DATASET ROWS:
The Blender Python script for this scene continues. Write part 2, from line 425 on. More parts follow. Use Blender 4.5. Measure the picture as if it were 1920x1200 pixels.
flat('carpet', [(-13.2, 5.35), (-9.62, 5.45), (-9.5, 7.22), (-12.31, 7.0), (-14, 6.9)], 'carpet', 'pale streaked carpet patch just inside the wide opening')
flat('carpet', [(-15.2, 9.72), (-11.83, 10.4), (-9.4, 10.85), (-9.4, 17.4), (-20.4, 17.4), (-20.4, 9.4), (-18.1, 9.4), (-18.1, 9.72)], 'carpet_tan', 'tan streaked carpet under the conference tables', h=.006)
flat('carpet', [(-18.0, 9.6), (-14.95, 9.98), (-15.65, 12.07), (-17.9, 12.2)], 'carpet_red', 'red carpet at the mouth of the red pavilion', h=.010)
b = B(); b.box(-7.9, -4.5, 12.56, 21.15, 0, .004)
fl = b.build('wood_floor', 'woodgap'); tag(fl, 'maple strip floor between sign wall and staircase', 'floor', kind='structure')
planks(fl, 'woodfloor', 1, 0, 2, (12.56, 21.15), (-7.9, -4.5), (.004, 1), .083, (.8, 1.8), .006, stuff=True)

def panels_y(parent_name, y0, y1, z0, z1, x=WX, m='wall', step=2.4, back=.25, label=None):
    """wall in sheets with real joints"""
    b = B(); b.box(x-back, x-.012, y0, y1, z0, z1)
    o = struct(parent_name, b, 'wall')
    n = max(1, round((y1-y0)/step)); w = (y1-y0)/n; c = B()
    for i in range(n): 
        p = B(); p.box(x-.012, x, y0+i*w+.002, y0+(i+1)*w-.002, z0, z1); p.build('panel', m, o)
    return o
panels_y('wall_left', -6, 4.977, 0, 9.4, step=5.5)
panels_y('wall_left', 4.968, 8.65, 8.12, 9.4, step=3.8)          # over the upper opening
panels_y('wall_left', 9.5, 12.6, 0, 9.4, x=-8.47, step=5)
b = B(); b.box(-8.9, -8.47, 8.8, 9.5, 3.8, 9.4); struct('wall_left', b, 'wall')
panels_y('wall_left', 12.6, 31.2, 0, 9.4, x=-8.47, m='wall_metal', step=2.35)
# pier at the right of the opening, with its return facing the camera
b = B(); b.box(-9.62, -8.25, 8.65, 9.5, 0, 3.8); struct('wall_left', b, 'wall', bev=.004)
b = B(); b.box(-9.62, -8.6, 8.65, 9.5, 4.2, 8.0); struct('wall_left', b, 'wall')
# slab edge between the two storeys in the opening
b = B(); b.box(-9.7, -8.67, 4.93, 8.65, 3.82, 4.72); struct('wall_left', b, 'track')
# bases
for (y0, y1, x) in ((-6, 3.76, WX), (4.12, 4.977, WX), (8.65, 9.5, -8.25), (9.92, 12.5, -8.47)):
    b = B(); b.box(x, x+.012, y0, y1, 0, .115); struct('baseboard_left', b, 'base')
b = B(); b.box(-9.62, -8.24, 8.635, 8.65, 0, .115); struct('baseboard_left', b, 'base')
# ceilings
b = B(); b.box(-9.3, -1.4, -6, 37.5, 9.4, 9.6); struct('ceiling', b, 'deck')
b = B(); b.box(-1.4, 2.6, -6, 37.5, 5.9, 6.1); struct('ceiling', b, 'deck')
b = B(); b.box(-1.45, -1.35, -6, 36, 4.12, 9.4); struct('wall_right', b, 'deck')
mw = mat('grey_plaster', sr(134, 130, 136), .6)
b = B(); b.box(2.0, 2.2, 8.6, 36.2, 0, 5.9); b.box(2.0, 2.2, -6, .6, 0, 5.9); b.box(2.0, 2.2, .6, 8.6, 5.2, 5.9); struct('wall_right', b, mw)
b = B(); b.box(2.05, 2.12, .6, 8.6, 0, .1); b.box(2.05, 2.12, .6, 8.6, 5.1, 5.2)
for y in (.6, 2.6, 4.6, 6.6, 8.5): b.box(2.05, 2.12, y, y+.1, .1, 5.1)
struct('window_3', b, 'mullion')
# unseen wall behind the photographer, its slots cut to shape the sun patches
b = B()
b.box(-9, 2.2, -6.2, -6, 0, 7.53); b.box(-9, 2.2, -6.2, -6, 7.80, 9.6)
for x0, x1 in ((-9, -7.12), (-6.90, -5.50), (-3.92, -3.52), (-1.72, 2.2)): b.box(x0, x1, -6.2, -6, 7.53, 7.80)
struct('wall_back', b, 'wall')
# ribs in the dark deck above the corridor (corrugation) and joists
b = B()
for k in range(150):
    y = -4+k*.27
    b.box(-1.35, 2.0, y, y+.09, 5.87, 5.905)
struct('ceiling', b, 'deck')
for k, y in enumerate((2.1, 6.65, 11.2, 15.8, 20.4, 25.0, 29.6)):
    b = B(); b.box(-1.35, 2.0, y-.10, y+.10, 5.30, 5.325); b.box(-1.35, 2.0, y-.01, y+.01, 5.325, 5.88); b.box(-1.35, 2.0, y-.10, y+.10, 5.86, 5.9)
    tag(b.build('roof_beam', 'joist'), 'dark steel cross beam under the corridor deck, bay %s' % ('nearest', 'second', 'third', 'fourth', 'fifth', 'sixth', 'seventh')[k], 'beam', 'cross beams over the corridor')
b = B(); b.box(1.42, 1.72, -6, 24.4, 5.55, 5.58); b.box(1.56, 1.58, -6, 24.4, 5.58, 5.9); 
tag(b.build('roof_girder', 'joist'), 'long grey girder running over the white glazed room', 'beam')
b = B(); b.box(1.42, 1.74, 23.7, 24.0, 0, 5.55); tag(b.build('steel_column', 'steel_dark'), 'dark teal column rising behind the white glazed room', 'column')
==
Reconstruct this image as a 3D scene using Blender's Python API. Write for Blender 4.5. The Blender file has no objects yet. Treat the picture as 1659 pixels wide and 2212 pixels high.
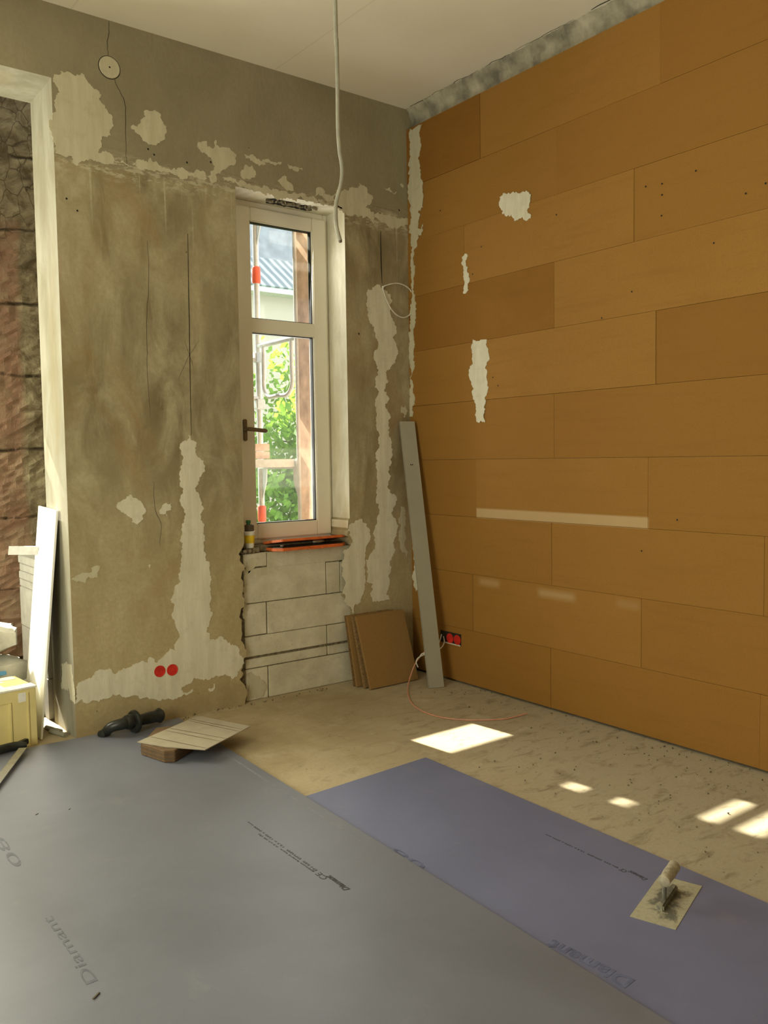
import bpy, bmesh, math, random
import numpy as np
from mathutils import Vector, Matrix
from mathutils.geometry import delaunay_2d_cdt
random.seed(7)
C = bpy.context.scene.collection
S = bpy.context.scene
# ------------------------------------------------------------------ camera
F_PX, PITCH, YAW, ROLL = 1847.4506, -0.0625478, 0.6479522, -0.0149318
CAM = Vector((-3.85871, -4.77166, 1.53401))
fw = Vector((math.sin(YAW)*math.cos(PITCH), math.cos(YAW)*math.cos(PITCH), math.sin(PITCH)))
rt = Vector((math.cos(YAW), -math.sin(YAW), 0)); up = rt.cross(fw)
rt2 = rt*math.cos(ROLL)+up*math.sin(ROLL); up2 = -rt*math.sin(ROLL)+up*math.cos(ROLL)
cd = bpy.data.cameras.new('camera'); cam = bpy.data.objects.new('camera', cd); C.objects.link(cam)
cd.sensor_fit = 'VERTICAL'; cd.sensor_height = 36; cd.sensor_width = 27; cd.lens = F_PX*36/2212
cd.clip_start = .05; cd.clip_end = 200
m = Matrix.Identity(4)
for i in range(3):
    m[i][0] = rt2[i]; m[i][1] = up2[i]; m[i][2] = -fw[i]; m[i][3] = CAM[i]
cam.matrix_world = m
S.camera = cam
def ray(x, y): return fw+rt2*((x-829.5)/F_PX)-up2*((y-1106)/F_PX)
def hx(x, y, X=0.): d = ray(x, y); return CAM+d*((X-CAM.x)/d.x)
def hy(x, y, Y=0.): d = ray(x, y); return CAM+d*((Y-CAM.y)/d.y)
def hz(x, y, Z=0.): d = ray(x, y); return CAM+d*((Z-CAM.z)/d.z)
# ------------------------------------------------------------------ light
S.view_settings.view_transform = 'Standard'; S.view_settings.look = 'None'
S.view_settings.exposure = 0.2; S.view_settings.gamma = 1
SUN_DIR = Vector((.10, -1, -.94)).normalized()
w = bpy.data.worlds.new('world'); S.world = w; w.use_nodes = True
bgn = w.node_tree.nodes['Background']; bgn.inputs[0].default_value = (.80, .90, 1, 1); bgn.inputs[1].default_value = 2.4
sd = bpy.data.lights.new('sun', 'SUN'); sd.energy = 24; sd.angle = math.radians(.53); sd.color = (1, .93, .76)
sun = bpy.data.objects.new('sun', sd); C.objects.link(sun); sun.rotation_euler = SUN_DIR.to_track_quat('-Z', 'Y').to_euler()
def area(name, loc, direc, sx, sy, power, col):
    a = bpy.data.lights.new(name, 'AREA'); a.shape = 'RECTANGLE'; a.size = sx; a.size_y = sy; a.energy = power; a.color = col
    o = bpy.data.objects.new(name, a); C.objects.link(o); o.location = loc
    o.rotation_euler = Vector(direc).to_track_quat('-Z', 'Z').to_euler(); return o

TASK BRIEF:
Using the entries above, extract exactly the span from the line with "The Blender Python" to the line with "1.8), .006, stuff=True)", both lines included; leave out everything else.

THE SOLUTION:
The Blender Python script for this scene continues. Write part 2, from line 425 on. More parts follow. Use Blender 4.5. Measure the picture as if it were 1920x1200 pixels.
flat('carpet', [(-13.2, 5.35), (-9.62, 5.45), (-9.5, 7.22), (-12.31, 7.0), (-14, 6.9)], 'carpet', 'pale streaked carpet patch just inside the wide opening')
flat('carpet', [(-15.2, 9.72), (-11.83, 10.4), (-9.4, 10.85), (-9.4, 17.4), (-20.4, 17.4), (-20.4, 9.4), (-18.1, 9.4), (-18.1, 9.72)], 'carpet_tan', 'tan streaked carpet under the conference tables', h=.006)
flat('carpet', [(-18.0, 9.6), (-14.95, 9.98), (-15.65, 12.07), (-17.9, 12.2)], 'carpet_red', 'red carpet at the mouth of the red pavilion', h=.010)
b = B(); b.box(-7.9, -4.5, 12.56, 21.15, 0, .004)
fl = b.build('wood_floor', 'woodgap'); tag(fl, 'maple strip floor between sign wall and staircase', 'floor', kind='structure')
planks(fl, 'woodfloor', 1, 0, 2, (12.56, 21.15), (-7.9, -4.5), (.004, 1), .083, (.8, 1.8), .006, stuff=True)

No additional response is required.